Bosch CEO Stefan Hartung has predicted minimal growth in global car and commercial vehicle markets for both this year and the next, citing lower-than-expected demand. Speaking to Reuters at the IAA Transportation trade fair in Hanover, Germany, Hartung noted that global car demand has not met the industry’s expectations from five years ago.
In Europe, car production is projected to be significantly below earlier forecasts, though Hartung did not specify exact figures, Reteurs reported. He told the news wire that it may take several years for demand to recover, as the region’s carmakers face high labor and energy costs alongside increasing competition from lower-cost Asian manufacturers, who are exporting more vehicles to Europe.
Volkswagen, Europe’s largest automaker by sales, announced earlier this month that it was considering shutting down some of its German plants for the first time in its history as part of a cost-cutting effort to remain competitive against Asian rivals, Reuters reported.

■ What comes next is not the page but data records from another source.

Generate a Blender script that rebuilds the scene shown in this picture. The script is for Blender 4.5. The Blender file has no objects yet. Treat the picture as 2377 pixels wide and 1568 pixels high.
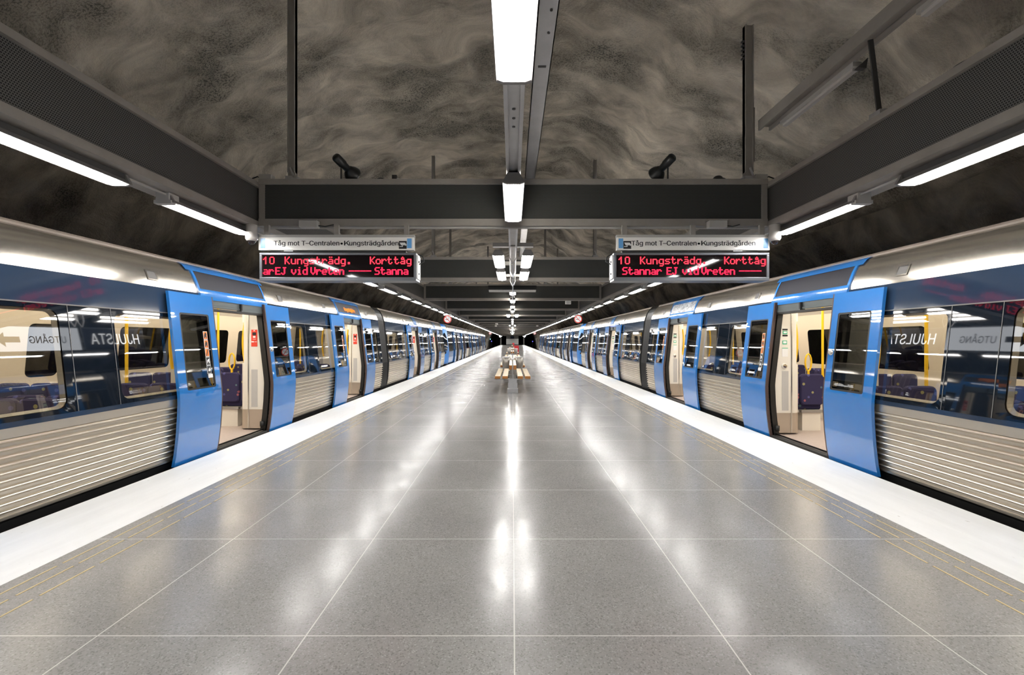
import bpy, bmesh, math, random
from mathutils import Vector, noise, Matrix

random.seed(7)
SC = bpy.context.scene
COL = SC.collection

# ------------------------------------------------------------------ camera
cam_d = bpy.data.cameras.new('camera')
cam = bpy.data.objects.new('camera', cam_d)
COL.objects.link(cam)
cam.location = (-0.01, 0.0, 1.5)
cam.rotation_euler = (math.pi / 2, 0, 0)
cam_d.sensor_fit = 'HORIZONTAL'
cam_d.sensor_width = 36.0
cam_d.lens = 36.0 * 1000.0 / 2377.0
cam_d.shift_x = -0.8 / 2377.0
cam_d.shift_y = 7.0 / 2377.0
cam_d.clip_start = 0.05
cam_d.clip_end = 400
SC.camera = cam

# ------------------------------------------------------------------ world / exposure
w = bpy.data.worlds.new('world')
SC.world = w
w.use_nodes = True
w.node_tree.nodes['Background'].inputs[0].default_value = (0.02, 0.022, 0.026, 1)
w.node_tree.nodes['Background'].inputs[1].default_value = 0.2
SC.view_settings.view_transform = 'Standard'
SC.view_settings.look = 'None'
SC.view_settings.gamma = 1.0
SC.view_settings.use_curve_mapping = False
SC.view_settings.exposure = 0.0
try:
    SC.cycles.max_bounces = 7
    SC.cycles.diffuse_bounces = 4
    SC.cycles.glossy_bounces = 4
    SC.cycles.transparent_max_bounces = 8
    SC.cycles.use_denoising = True
    SC.cycles.use_light_tree = True
    SC.cycles.sample_clamp_indirect = 6.0
    SC.cycles.caustics_reflective = False
    SC.cycles.caustics_refractive = False
except Exception:
    pass

TUBE = 60.0        # radiance of the fluorescent tubes
INNER = 15.0        # radiance of the train ceiling strips


# ------------------------------------------------------------------ material helpers
def new_mat(name):
    m = bpy.data.materials.new(name)
    m.use_nodes = True
    return m, m.node_tree.nodes, m.node_tree.links


def mat(name, col, rough=0.5, metal=0.0, spec=0.5, coat=0.0, coat_rough=0.05):
    m, n, l = new_mat(name)
    b = n['Principled BSDF']
    b.inputs['Base Color'].default_value = (*col, 1)
    b.inputs['Roughness'].default_value = rough
    b.inputs['Metallic'].default_value = metal
    b.inputs['Specular IOR Level'].default_value = spec
    b.inputs['Coat Weight'].default_value = coat
    b.inputs['Coat Roughness'].default_value = coat_rough
    return m


def wear(m, scale=6.0, amount=0.25, rough_amt=0.0, stretch=(1, 1, 1)):
    """break a plain material up with dirt noise (keeps its own colour)"""
    n, l = m.node_tree.nodes, m.node_tree.links
    b = n['Principled BSDF']
    c = b.inputs['Base Color'].default_value[:]
    tc = n.new('ShaderNodeTexCoord')
    mp = n.new('ShaderNodeMapping')
    mp.inputs['Scale'].default_value = stretch
    nz = n.new('ShaderNodeTexNoise')
    nz.inputs['Scale'].default_value = scale
    nz.inputs['Detail'].default_value = 6
    nz.inputs['Roughness'].default_value = 0.65
    l.new(tc.outputs['Object'], mp.inputs[0])
    l.new(mp.outputs[0], nz.inputs['Vector'])
    r = n.new('ShaderNodeValToRGB')
    r.color_ramp.elements[0].position = 0.3
    r.color_ramp.elements[1].position = 0.7
    k = 1 - amount
    r.color_ramp.elements[0].color = (c[0] * k, c[1] * k, c[2] * k, 1)
    r.color_ramp.elements[1].color = c
    l.new(nz.outputs['Fac'], r.inputs[0])
    l.new(r.outputs[0], b.inputs['Base Color'])
    if rough_amt:
        mm = n.new('ShaderNodeMapRange')
        ro = b.inputs['Roughness'].default_value
        mm.inputs['To Min'].default_value = max(0.02, ro - rough_amt)
        mm.inputs['To Max'].default_value = ro + rough_amt
        l.new(nz.outputs['Fac'], mm.inputs['Value'])
        l.new(mm.outputs[0], b.inputs['Roughness'])
    return m


def emit(name, col, strength):
    m, n, l = new_mat(name)
    n.remove(n['Principled BSDF'])
    e = n.new('ShaderNodeEmission')
    e.inputs[0].default_value = (*col, 1)
    e.inputs[1].default_value = strength
    l.new(e.outputs[0], n['Material Output'].inputs[0])
    return m


def math_node(n, l, op, a, b=None):
    x = n.new('ShaderNodeMath')
    x.operation = op
    for i, v in enumerate((a, b)):
        if v is None:
            continue
        if isinstance(v, (int, float)):
            x.inputs[i].default_value = v
        else:
            l.new(v, x.inputs[i])
    return x.outputs[0]


def terrazzo_mat():
    m, n, l = new_mat('terrazzo')
    b = n['Principled BSDF']
    g = n.new('ShaderNodeNewGeometry')
    sep = n.new('ShaderNodeSeparateXYZ')
    l.new(g.outputs['Position'], sep.inputs[0])
    # tile joints: 1.058 m across, 1.066 m along
    def joint(out, off, period, half):
        a = math_node(n, l, 'ADD', out, off + 500 * period + period / 2)
        a = math_node(n, l, 'MODULO', a, period)
        a = math_node(n, l, 'SUBTRACT', a, period / 2)
        a = math_node(n, l, 'ABSOLUTE', a)
        return math_node(n, l, 'LESS_THAN', a, half)
    inside = math_node(n, l, 'LESS_THAN', math_node(n, l, 'ABSOLUTE', sep.outputs[0]), 2.6)
    jx = math_node(n, l, 'MULTIPLY', joint(sep.outputs[0], 0.0, 1.058, 0.0035), inside)
    jy = joint(sep.outputs[1], -0.055, 1.066, 0.0032)
    j = math_node(n, l, 'MAXIMUM', jx, jy)
    # large tonal variation, slab to slab
    big = n.new('ShaderNodeTexNoise')
    big.inputs['Scale'].default_value = 0.9
    big.inputs['Detail'].default_value = 5
    l.new(g.outputs['Position'], big.inputs['Vector'])
    r = n.new('ShaderNodeValToRGB')
    r.color_ramp.elements[0].position = 0.3
    r.color_ramp.elements[0].color = (0.255, 0.247, 0.239, 1)
    r.color_ramp.elements[1].position = 0.75
    r.color_ramp.elements[1].color = (0.345, 0.336, 0.326, 1)
    l.new(big.outputs['Fac'], r.inputs[0])
    # fine aggregate
    v = n.new('ShaderNodeTexVoronoi')
    v.inputs['Scale'].default_value = 150
    l.new(g.outputs['Position'], v.inputs['Vector'])
    vr = n.new('ShaderNodeValToRGB')
    e = vr.color_ramp.elements
    e[0].position = 0.0
    e[0].color = (0.45, 0.44, 0.43, 1)
    e[1].position = 1.0
    e[1].color = (1.9, 1.9, 1.85, 1)
    vr.color_ramp.interpolation = 'CONSTANT'
    x = vr.color_ramp.elements.new(0.12); x.color = (0.9, 0.9, 0.9, 1)
    x = vr.color_ramp.elements.new(0.55); x.color = (1.05, 1.04, 1.03, 1)
    x = vr.color_ramp.elements.new(0.93); x.color = (1.5, 1.5, 1.5, 1)
    sc = n.new('ShaderNodeSeparateColor')
    l.new(v.outputs['Color'], sc.inputs[0])
    l.new(sc.outputs[0], vr.inputs[0])
    mul = n.new('ShaderNodeMix')
    mul.data_type = 'RGBA'
    mul.blend_type = 'MULTIPLY'
    mul.inputs['Factor'].default_value = 0.5
    l.new(r.outputs[0], mul.inputs['A'])
    l.new(vr.outputs[0], mul.inputs['B'])
    mx = n.new('ShaderNodeMix')
    mx.data_type = 'RGBA'
    l.new(j, mx.inputs['Factor'])
    l.new(mul.outputs['Result'], mx.inputs['A'])
    mx.inputs['B'].default_value = (0.62, 0.60, 0.57, 1)
    l.new(mx.outputs['Result'], b.inputs['Base Color'])
    # polish
    rn = n.new('ShaderNodeTexNoise')
    rn.inputs['Scale'].default_value = 1.6
    rn.inputs['Detail'].default_value = 2
    l.new(g.outputs['Position'], rn.inputs['Vector'])
    mr = n.new('ShaderNodeMapRange')
    mr.inputs['From Min'].default_value = 0.3
    mr.inputs['From Max'].default_value = 0.7
    mr.inputs['To Min'].default_value = 0.18
    mr.inputs['To Max'].default_value = 0.252
    l.new(rn.outputs['Fac'], mr.inputs['Value'])
    l.new(mr.outputs[0], b.inputs['Roughness'])
    b.inputs['Specular IOR Level'].default_value = 0.42
    # gentle unevenness of the polished slabs
    bn = n.new('ShaderNodeTexNoise')
    bn.inputs['Scale'].default_value = 3.0
    bn.inputs['Detail'].default_value = 3
    l.new(g.outputs['Position'], bn.inputs['Vector'])
    bp = n.new('ShaderNodeBump')
    bp.inputs['Strength'].default_value = 0.16
    bp.inputs['Distance'].default_value = 0.02
    l.new(bn.outputs['Fac'], bp.inputs['Height'])
    l.new(bp.outputs[0], b.inputs['Normal'])
    return m


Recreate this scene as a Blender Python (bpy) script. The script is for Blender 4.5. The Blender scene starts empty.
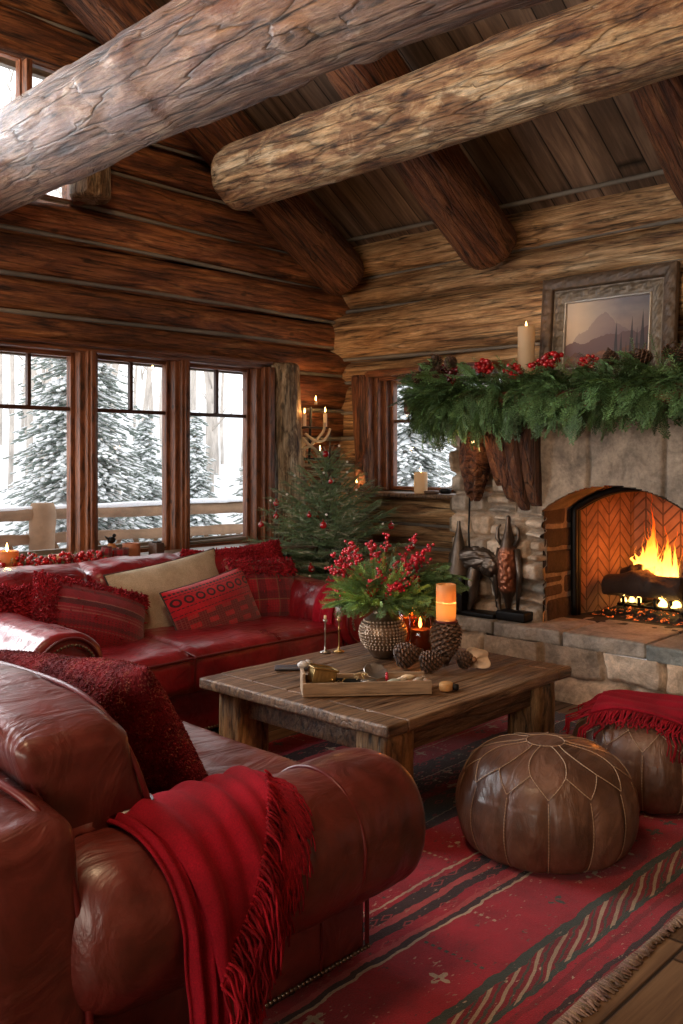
import bpy, math, random
import numpy as np
from mathutils import Matrix, Vector
PI = math.pi
rng = np.random.default_rng(7)
random.seed(7)
COL = bpy.context.scene.collection

# ------------------------------------------------------------------ noise
def _hash(ix, iy, iz, seed):
    h = (ix.astype(np.int64) * 374761393 + iy.astype(np.int64) * 668265263 + iz.astype(np.int64) * 2147483647 + seed * 1274126177) & 0xffffffff
    h = ((h ^ (h >> 13)) * 1274126177) & 0xffffffff
    h = ((h ^ (h >> 16)) * 2246822519) & 0xffffffff
    return ((h ^ (h >> 15)) & 0xffffff) / float(0xffffff)

def vnoise(p, seed=0):
    p = np.asarray(p, float)
    i = np.floor(p).astype(np.int64); f = p - i
    f = f * f * (3 - 2 * f)
    r = 0
    for dx in (0, 1):
        wx = f[:, 0] if dx else 1 - f[:, 0]
        for dy in (0, 1):
            wy = f[:, 1] if dy else 1 - f[:, 1]
            for dz in (0, 1):
                wz = f[:, 2] if dz else 1 - f[:, 2]
                r = r + wx * wy * wz * _hash(i[:, 0] + dx, i[:, 1] + dy, i[:, 2] + dz, seed)
    return r * 2 - 1

def fbm(p, scale=1.0, octv=3, seed=0):
    p = np.asarray(p, float) * scale
    a, s, t = 1.0, 0.0, 0.0
    for o in range(octv):
        s = s + a * vnoise(p + 17.3 * o, seed + o); t += a; a *= .5; p = p * 2.03
    return s / t

def sstep(a, b, x):
    t = np.clip((x - a) / (b - a), 0, 1)
    return t * t * (3 - 2 * t)

# ------------------------------------------------------------------ geometry collector
class G:
    def __init__(s):
        s.V = []; s.Q = []; s.T = []; s.C = []; s.U = []; s.n = 0
    def add(s, V, Q=None, T=None, c=None, uv=None, M=None):
        V = np.asarray(V, float).reshape(-1, 3)
        if M is not None:
            M = np.array(M); V = V @ M[:3, :3].T + M[:3, 3]
        if Q is not None and len(Q): s.Q.append(np.asarray(Q, np.int64).reshape(-1, 4) + s.n)
        if T is not None and len(T): s.T.append(np.asarray(T, np.int64).reshape(-1, 3) + s.n)
        if c is None: c = np.ones((len(V), 3)) * .5
        c = np.asarray(c, float)
        if c.ndim == 0: c = np.ones((len(V), 3)) * c
        elif c.ndim == 1 and len(c) == 3 and len(V) != 3: c = np.tile(c, (len(V), 1))
        elif c.ndim == 1 and len(c) == len(V): c = np.repeat(c[:, None], 3, 1)
        elif c.ndim == 1: c = np.tile(c, (len(V), 1))
        s.C.append(c)
        s.U.append(np.zeros((len(V), 2)) if uv is None else np.asarray(uv, float))
        s.V.append(V); s.n += len(V)
        return s
    def join(s, g, M=None, c=None):
        V = g.verts()
        o = s.n
        s.add(V, None, None, c=np.concatenate(g.C) if c is None else c, uv=np.concatenate(g.U), M=M)
        for q in g.Q: s.Q.append(q + o)
        for t in g.T: s.T.append(t + o)
        return s
    def verts(s): return np.concatenate(s.V) if s.V else np.zeros((0, 3))

def mk(name, g, mat, parent=None, M=None, world=False, smooth=True, angle=None):
    """one mesh object from a collector; world=True: the vertices are world coordinates of a part whose parent stands elsewhere"""
    V = g.verts()
    if world and parent is not None:
        Mi = np.array(PM[parent.name].inverted()); V = V @ Mi[:3, :3].T + Mi[:3, 3]
    Q = np.concatenate(g.Q) if g.Q else np.zeros((0, 4), np.int64)
    T = np.concatenate(g.T) if g.T else np.zeros((0, 3), np.int64)
    me = bpy.data.meshes.new(name)
    me.vertices.add(len(V)); me.vertices.foreach_set('co', V.astype(np.float32).ravel())
    li = np.concatenate([Q.ravel(), T.ravel()]).astype(np.int32)
    me.loops.add(len(li)); me.loops.foreach_set('vertex_index', li)
    nf = len(Q) + len(T)
    me.polygons.add(nf)
    ls = np.concatenate([np.arange(len(Q)) * 4, len(Q) * 4 + np.arange(len(T)) * 3]).astype(np.int32)
    me.polygons.foreach_set('loop_start', ls)
    me.update(calc_edges=True)
    C = np.concatenate(g.C); C = np.concatenate([C, np.ones((len(C), 1))], 1)
    a = me.color_attributes.new('tint', 'FLOAT_COLOR', 'POINT'); a.data.foreach_set('color', C.astype(np.float32).ravel())
    U = np.concatenate(g.U); uv = me.uv_layers.new(name='UVMap'); uv.data.foreach_set('uv', U[li].astype(np.float32).ravel())
    me.polygons.foreach_set('use_smooth', [smooth] * nf)
    me.validate()
    if angle is not None: me.set_sharp_from_angle(angle=math.radians(angle))
    me.materials.append(mat)
    o = bpy.data.objects.new(name, me); COL.objects.link(o)
    if M is not None: o.matrix_local = M
    if parent is not None: o.parent = parent
    PM[o.name] = (PM[parent.name] if parent is not None else Matrix.Identity(4)) @ (M if M is not None else Matrix.Identity(4))
    return o
PM = {}

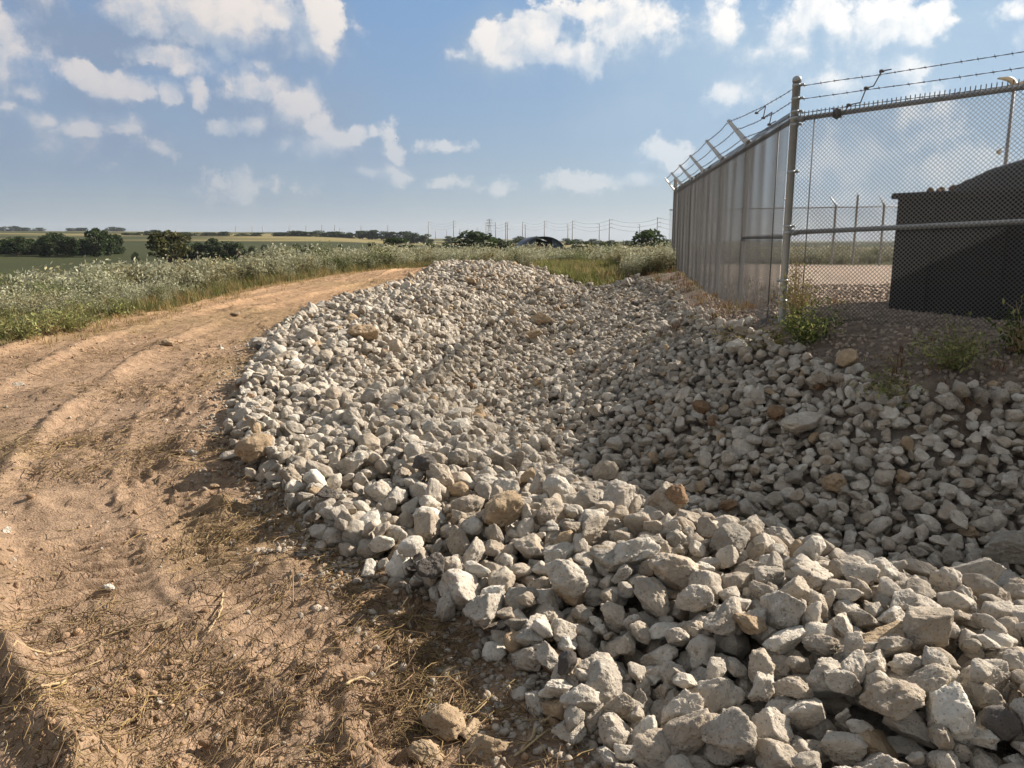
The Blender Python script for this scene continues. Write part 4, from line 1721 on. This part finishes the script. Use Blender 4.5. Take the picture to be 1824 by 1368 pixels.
# ------------------------------------------------------------------ trees
def tree_proto(seed, kind):
    """unit-height tree: trunk and limbs, crown of many leaf faces in uneven lobes"""
    r = np.random.default_rng(seed)
    tr_, cr = MB(), MB()
    if kind == 'bush':
        th, lobes, nleaf = .05, 16, 1500
    elif kind == 'sparse':
        th, lobes, nleaf = .16, 24, 1700
    else:
        th, lobes, nleaf = .10, 24, 2200
    tr_.tube([(0, 0, -.08), (.005, .005, th * .5), (.01, 0, th * 1.3), (0, .01, .75)], [.030, .024, .02, .006], 8)
    LC, LR = [], []
    for k in range(lobes):
        a = r.uniform(0, 2 * PI)
        z = r.uniform(th + .06, .86)
        prof = math.sin(np.clip((z - th * .6) / (1 - th * .6), 0, 1) * PI) ** .6
        R = .36 * prof * r.uniform(.25, 1.0) ** .6
        c = np.array([math.cos(a) * R, math.sin(a) * R, z])
        LC.append(c)
        LR.append(r.uniform(.13, .21) * (1.0 if kind != 'sparse' else .8))
        tr_.tube([(0, 0, th * r.uniform(.8, 1.4)), c * np.array([.5, .5, .8]), c], [.012, .008, .003], 5, cap=False)
    LC.append(np.array([0, 0, .86]))
    LR.append(.14)
    w = np.array(LR) ** 2
    idx = r.choice(len(LC), nleaf, p=w / w.sum())
    d = r.normal(size=(nleaf, 3))
    d /= np.linalg.norm(d, axis=1)[:, None]
    rad = np.array(LR)[idx] * r.uniform(.35, 1.08, nleaf) ** .5
    P = np.array(LC)[idx] + d * rad[:, None] * np.array([1, 1, .8])
    P[:, 2] = np.clip(P[:, 2], .03, 1.03)
    V, F = leaf_quads(P, r.uniform(.025, .055, nleaf), d * .6, 1.4, r)
    base = {'dense': np.array([.042, .062, .020]), 'sparse': np.array([.085, .085, .03]), 'bush': np.array([.05, .068, .022])}[kind]
    lob = r.uniform(.7, 1.35, len(LC))[idx][:, None]
    c = base * lob * r.uniform(.6, 1.45, (nleaf, 1))
    cr.add(V, F, 0, np.repeat(c, 4, axis=0))
    return tr_.mesh('trunk', [M_BARK]), cr.mesh('crown', [M_LEAF], False, True)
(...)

Hartung also highlighted a slowdown in electric vehicle (EV) market growth, according to Reuters. While battery electric vehicle sales are increasing compared to last year, the growth is slower as more consumers turn to plug-in hybrids, particularly in markets like China. Reuters reported.
Despite these market challenges, Bosch plans to maintain its focus on electrification, he told the news wire. However, Hartung did not rule out the possibility of further job cuts at Bosch facilities due to clients delaying orders for EV components. Earlier this year, Bosch announced plans to cut around 3,500 jobs in its home appliance division by 2027 and has since warned of further cost reductions and staff layoffs, Reuters reported.
Global automakers are adjusting their electrification goals in response to factors such as the slow rollout of charging infrastructure, lack of affordable EV models, increased competition from Chinese manufacturers, and rising trade tensions, Reuters reported.